Given exercise:
Transcribe the records below exactly, from their first line through the line containing "SC = bpy.context.scene". Omit every line after it.

[Scenes as source code]

::::::::::

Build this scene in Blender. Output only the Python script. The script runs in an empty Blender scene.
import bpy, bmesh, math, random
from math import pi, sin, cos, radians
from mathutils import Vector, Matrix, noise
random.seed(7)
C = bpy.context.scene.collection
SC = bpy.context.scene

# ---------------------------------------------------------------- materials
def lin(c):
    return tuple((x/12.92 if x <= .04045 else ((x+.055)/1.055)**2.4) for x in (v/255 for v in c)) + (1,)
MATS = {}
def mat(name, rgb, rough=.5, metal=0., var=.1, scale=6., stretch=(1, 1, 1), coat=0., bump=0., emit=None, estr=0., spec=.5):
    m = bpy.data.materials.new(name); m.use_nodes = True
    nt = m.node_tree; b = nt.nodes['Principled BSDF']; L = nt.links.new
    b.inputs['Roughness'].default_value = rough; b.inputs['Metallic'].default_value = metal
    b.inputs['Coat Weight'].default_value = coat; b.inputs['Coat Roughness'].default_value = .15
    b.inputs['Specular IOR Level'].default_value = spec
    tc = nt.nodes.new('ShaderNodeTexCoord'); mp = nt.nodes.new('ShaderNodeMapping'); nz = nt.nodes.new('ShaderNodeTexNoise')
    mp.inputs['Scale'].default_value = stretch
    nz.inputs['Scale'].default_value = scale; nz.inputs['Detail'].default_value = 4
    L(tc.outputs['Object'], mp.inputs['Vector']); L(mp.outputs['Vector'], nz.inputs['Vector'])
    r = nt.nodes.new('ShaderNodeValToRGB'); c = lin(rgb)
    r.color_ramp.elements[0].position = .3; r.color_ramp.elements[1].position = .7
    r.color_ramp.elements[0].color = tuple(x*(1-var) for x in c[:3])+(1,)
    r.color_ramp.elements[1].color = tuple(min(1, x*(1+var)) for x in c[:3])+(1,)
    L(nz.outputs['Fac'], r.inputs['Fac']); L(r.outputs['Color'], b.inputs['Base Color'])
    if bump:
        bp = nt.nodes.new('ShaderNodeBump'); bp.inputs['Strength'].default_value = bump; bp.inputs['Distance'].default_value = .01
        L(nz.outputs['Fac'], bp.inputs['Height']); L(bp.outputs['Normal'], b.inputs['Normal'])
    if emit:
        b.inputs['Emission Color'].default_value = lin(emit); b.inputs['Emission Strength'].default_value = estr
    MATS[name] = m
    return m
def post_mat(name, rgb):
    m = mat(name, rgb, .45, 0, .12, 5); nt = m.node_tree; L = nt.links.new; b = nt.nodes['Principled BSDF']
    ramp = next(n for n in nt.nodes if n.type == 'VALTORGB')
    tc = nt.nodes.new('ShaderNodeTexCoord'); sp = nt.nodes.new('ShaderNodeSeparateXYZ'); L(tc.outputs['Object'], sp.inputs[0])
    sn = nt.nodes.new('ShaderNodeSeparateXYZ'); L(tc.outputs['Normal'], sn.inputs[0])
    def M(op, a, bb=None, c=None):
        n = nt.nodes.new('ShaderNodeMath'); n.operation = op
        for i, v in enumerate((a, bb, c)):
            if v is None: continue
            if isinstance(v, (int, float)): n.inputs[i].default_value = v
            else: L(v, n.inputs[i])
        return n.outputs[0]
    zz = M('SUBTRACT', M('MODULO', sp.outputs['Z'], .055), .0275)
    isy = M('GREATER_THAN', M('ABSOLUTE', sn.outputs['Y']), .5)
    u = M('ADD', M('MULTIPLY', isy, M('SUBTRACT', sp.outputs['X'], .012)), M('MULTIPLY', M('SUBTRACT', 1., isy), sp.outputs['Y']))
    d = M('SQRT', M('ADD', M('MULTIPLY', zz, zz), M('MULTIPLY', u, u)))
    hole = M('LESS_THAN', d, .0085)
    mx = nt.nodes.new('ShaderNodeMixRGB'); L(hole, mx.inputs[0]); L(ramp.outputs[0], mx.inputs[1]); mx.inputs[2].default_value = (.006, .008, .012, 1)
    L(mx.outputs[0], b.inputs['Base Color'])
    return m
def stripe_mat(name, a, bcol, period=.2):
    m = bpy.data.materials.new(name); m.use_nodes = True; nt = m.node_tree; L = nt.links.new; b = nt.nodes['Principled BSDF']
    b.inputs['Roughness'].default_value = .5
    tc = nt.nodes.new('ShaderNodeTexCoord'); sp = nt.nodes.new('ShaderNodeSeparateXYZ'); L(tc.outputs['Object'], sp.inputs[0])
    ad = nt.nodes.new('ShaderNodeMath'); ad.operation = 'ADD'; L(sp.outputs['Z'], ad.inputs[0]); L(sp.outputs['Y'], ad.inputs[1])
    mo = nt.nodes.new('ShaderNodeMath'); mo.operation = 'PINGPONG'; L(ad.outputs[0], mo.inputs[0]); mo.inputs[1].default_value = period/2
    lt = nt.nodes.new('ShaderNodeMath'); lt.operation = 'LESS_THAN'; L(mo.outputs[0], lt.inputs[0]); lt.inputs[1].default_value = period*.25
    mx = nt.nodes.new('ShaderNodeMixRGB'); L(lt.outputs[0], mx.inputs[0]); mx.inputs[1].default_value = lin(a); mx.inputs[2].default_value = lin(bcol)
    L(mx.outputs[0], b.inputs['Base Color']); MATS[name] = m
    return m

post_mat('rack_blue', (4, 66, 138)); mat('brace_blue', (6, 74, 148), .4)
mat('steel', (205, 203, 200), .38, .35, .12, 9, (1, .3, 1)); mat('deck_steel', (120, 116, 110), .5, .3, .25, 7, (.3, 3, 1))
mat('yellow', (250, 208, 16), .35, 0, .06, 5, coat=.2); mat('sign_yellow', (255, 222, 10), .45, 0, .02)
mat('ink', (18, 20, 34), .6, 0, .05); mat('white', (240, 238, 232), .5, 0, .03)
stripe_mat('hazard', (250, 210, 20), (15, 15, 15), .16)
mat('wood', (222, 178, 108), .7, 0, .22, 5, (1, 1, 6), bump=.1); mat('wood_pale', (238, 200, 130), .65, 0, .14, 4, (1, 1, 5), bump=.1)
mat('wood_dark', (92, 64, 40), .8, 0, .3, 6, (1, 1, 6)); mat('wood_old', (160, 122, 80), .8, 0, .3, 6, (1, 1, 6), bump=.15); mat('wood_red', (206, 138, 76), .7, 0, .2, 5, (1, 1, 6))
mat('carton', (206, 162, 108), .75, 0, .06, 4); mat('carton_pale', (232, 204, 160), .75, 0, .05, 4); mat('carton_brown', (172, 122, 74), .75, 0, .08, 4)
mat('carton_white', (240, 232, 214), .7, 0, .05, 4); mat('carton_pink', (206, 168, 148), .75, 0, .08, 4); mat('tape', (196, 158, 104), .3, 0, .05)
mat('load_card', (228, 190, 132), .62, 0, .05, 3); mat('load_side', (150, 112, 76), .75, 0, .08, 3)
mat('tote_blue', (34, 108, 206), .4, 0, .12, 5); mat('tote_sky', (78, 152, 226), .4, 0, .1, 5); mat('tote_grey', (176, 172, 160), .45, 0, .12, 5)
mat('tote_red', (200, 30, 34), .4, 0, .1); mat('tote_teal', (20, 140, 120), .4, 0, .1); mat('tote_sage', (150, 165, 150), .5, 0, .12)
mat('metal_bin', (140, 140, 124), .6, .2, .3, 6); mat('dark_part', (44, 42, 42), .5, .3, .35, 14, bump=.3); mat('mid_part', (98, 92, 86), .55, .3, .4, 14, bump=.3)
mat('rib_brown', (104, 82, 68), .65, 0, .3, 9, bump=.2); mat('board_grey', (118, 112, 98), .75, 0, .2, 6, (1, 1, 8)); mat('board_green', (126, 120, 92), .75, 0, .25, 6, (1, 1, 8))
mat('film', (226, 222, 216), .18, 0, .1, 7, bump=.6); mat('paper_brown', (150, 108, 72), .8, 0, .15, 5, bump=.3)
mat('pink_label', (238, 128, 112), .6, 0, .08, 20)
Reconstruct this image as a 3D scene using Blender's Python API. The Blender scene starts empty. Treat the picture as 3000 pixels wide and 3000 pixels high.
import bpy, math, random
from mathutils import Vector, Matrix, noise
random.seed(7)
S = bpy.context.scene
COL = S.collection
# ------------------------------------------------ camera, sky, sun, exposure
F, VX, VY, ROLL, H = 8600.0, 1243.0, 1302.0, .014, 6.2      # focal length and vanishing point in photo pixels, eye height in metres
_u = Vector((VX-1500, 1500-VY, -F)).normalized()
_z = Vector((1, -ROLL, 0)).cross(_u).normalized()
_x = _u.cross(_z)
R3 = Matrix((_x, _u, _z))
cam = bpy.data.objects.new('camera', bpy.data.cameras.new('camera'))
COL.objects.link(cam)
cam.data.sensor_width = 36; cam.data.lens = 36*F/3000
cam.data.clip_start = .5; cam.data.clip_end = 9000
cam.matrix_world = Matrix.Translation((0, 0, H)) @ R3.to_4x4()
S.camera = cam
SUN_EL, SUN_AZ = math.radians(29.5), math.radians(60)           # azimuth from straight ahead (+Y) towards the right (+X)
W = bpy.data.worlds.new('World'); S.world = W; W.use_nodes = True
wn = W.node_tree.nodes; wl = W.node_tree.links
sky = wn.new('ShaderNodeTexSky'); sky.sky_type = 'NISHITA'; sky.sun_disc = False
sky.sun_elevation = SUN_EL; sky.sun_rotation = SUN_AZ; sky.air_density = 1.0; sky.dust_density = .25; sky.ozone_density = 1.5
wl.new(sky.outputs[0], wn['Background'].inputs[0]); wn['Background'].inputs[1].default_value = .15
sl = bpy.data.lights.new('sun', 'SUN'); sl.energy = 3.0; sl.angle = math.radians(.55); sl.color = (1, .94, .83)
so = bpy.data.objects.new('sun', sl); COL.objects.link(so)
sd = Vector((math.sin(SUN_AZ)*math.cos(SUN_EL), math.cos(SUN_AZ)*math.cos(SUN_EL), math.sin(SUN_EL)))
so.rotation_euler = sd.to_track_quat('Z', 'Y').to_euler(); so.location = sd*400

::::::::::

Expected answer:
Build this scene in Blender. Output only the Python script. The script runs in an empty Blender scene.
import bpy, bmesh, math, random
from math import pi, sin, cos, radians
from mathutils import Vector, Matrix, noise
random.seed(7)
C = bpy.context.scene.collection
SC = bpy.context.scene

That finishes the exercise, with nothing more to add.